David Bote Made Noticeable Swing Change to Hit High Heat

Listening to David Bote speak makes me feel like I can run through a brick wall. He just has that “it” quality, ya know? When asked about his weaknesses against high heat last year, Bote wasted no time explaining what he’s doing to improve.

“I got on the [pitching machine], cranked it up with a good spin rate at the chest,” Bote said recently. “‘What does it take for me to hit [high fastballs]? Do I have to make a smaller move? Is it less of a leg kick? And if it is, can I do the lesser leg kick on a low-ball pitch and drive it?'”

Bote opted to change his hand depth in order to catch up to high heat. When the utility slugger was called up to the bigs last year, his hands sat just above his belt. But during Spring Training, Bote raised his hands up to a starting point just below his ear.

Look at his hands in stills below, courtesy of my Cubs Related podcast co-host, Corey Freedman. The left is from his spring training homer on March 25, while the image on the right is his legendary walk-off grand slam.

Need another look at Bote’s hand depth from the face view? Okay, here you go. The first photo is from 2018 and the second is from spring training, which was pulled from YouTube.

[Insert Len Kasper, “Woaahhh baby!”]

Bote made this mechanical change because high fastballs unquestionably sunk his value later in 2018 after a power barrage had him pegged as a breakout star. After the clutch rookie hit to a .370+ wOBA in his first half of the season, his excessive whiff rate contributed to a ~.270 wOBA in his last 150 or so plate appearances (figure below). Oof.

Not only was Bote whiffing against more than 60 percent of the high fastballs he face, but he also failed to generate any sort of value even when making contact. He basically never recorded hits against high pitches.

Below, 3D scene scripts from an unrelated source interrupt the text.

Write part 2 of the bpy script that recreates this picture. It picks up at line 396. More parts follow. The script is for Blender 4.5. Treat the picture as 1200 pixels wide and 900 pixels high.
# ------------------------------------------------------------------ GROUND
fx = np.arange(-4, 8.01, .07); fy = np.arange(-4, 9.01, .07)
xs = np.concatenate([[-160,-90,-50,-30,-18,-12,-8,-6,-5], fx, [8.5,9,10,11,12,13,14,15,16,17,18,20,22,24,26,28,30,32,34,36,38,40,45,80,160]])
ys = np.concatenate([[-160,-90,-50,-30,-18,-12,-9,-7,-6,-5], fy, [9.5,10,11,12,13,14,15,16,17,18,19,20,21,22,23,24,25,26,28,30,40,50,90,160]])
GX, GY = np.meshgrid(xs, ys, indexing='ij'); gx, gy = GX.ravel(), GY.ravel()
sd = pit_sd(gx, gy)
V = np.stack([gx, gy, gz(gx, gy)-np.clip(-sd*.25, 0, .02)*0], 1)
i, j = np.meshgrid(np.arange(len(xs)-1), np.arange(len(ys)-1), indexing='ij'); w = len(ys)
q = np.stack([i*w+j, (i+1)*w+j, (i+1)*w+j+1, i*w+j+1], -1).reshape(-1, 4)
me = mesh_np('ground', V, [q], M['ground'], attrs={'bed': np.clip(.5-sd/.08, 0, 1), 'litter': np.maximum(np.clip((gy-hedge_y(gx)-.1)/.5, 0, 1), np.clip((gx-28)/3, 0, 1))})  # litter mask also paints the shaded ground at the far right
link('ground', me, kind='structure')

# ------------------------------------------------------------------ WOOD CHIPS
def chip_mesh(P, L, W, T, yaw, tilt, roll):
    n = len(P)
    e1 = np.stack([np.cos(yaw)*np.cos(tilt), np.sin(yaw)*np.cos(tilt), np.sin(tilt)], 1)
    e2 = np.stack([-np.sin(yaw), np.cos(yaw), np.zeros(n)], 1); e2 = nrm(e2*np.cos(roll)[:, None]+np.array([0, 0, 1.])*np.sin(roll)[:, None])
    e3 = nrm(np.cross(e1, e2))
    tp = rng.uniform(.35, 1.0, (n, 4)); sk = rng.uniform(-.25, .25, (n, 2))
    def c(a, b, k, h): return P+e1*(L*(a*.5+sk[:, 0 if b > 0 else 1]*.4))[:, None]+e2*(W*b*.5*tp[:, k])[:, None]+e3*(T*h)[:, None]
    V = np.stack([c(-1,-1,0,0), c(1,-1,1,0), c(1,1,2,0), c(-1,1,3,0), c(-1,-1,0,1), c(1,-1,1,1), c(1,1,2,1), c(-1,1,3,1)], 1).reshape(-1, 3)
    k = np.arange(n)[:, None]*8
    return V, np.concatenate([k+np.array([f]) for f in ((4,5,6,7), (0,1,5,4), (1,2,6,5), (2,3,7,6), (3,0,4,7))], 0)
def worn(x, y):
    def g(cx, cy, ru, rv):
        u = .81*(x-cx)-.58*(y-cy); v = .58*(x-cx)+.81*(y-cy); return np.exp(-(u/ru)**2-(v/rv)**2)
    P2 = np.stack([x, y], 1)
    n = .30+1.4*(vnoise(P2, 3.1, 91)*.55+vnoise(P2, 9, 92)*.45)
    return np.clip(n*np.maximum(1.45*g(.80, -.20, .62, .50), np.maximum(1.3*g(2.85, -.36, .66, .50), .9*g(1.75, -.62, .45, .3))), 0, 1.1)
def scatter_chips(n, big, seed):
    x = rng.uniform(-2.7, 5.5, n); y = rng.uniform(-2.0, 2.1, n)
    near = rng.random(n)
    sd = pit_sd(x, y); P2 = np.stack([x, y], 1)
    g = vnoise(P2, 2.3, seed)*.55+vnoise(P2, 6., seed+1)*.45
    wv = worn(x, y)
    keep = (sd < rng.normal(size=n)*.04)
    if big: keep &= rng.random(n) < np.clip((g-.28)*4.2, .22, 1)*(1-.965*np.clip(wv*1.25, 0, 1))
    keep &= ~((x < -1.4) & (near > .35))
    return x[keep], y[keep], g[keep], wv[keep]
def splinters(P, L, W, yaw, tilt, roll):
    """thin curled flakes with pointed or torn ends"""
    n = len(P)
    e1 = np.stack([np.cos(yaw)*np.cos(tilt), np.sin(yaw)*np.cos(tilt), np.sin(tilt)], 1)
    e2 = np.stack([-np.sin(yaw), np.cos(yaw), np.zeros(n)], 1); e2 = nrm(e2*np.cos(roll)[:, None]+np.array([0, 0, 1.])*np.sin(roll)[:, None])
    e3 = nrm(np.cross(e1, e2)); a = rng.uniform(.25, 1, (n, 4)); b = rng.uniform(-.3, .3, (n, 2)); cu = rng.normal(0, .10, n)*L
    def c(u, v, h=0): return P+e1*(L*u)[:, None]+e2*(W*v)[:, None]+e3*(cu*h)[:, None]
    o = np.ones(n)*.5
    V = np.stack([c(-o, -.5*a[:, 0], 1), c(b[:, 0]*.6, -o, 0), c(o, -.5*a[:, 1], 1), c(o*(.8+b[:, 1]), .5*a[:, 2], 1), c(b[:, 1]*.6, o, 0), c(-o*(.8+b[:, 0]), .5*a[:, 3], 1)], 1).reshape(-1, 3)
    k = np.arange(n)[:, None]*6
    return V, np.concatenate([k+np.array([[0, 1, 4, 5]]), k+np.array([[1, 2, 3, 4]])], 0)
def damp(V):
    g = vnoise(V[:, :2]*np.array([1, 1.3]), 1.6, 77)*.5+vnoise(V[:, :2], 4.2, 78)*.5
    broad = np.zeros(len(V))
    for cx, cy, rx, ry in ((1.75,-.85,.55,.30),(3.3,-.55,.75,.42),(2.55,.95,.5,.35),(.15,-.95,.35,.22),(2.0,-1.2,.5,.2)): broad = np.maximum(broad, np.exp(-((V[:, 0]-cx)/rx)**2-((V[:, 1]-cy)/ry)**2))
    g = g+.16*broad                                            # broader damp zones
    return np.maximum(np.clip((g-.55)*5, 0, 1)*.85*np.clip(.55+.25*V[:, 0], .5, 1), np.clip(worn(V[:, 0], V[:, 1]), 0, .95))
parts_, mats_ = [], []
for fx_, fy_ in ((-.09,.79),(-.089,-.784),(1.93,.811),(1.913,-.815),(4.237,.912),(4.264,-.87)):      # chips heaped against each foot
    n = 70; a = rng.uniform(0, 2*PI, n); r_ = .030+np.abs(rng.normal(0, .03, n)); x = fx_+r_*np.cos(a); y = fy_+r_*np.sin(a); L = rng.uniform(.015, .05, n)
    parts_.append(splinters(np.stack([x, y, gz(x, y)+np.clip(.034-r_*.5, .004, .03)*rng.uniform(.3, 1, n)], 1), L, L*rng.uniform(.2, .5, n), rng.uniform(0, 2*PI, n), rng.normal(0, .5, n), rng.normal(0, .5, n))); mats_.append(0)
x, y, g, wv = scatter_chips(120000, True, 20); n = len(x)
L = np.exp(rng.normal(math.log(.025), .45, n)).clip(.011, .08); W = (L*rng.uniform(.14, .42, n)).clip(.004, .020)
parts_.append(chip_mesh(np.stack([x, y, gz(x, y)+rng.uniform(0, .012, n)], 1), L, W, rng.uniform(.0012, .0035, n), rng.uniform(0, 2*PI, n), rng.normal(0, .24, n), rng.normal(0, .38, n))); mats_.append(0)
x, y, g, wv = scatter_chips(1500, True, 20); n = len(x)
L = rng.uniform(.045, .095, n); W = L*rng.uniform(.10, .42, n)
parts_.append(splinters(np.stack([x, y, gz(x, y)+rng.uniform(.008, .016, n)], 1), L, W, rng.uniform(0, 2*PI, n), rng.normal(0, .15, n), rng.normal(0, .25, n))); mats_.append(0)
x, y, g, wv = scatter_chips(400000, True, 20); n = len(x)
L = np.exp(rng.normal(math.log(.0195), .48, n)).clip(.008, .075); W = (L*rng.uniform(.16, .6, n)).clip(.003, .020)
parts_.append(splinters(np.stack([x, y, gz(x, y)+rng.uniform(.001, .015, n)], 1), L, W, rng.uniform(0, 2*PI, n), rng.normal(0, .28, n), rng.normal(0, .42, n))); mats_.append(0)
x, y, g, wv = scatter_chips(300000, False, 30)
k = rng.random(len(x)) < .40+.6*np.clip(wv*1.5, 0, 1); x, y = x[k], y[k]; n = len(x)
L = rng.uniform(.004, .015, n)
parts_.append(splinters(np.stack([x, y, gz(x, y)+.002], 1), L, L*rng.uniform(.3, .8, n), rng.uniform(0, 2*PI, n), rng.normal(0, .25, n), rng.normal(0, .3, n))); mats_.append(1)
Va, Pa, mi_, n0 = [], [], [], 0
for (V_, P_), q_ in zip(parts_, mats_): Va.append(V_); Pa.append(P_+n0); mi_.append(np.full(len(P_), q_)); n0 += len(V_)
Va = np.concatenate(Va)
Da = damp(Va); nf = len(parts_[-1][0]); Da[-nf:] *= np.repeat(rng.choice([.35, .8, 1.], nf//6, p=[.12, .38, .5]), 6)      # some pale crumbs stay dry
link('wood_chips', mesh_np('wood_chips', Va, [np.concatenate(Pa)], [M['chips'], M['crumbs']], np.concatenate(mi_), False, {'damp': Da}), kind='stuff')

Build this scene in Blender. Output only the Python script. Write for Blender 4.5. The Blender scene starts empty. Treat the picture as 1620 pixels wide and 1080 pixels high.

But even though Bote struggled against fastballs up in the zone, he still finished the season with a respectable .314 wOBA, .239 BA, and six homers in 213 plate appearances. So imagine his value if he has really improved and is suddenly able to conquer the demon of high pitches. And if you’d rather watch rather than just imagining, here ya go:

I remember when I first saw Bote play. I was sitting next to Evan Altman, your very own Cubs Insider EIC, in Sloan Park when this sort of scrawny dude (compared to the 2019 version, anyway) blasted a homer during a brisk 2017 Spring Training game. I’m ’bout to throw Evan under the bus here, but whatever. “I run a Cubs blog and I don’t know who David Bote is,” Evan said to me as we foolishly golf clapped for Bote, who had then never gotten more than 60 plate appearances above A+ ball as a 23-year-old. ¬†Admittedly, I didn’t know who he was either.

Ed. note: I knew of David Bote and was aware that he indeed existed as a prospect, a fact I pointed out upon seeing his name on the scoreboard as he rounded third. But Brendan was yapping my ear off and I didn’t hear the name of the hitter, who was wearing a number in the 70’s or 80’s as a pinch-hitter against Japan’s WBC team.

But little did Evan and I know that Bote would eventually change his contact point, transform into a bodybuilder, mold himself into a multi-positional player, and completely change the course of his career arc. Now I’m rooting hard for him to adjust against high heat so that he can combine exceptional glove work with quality offensive value. And it sure looks as if the 25-year-old has already made steps to address last season’s glaring flaw.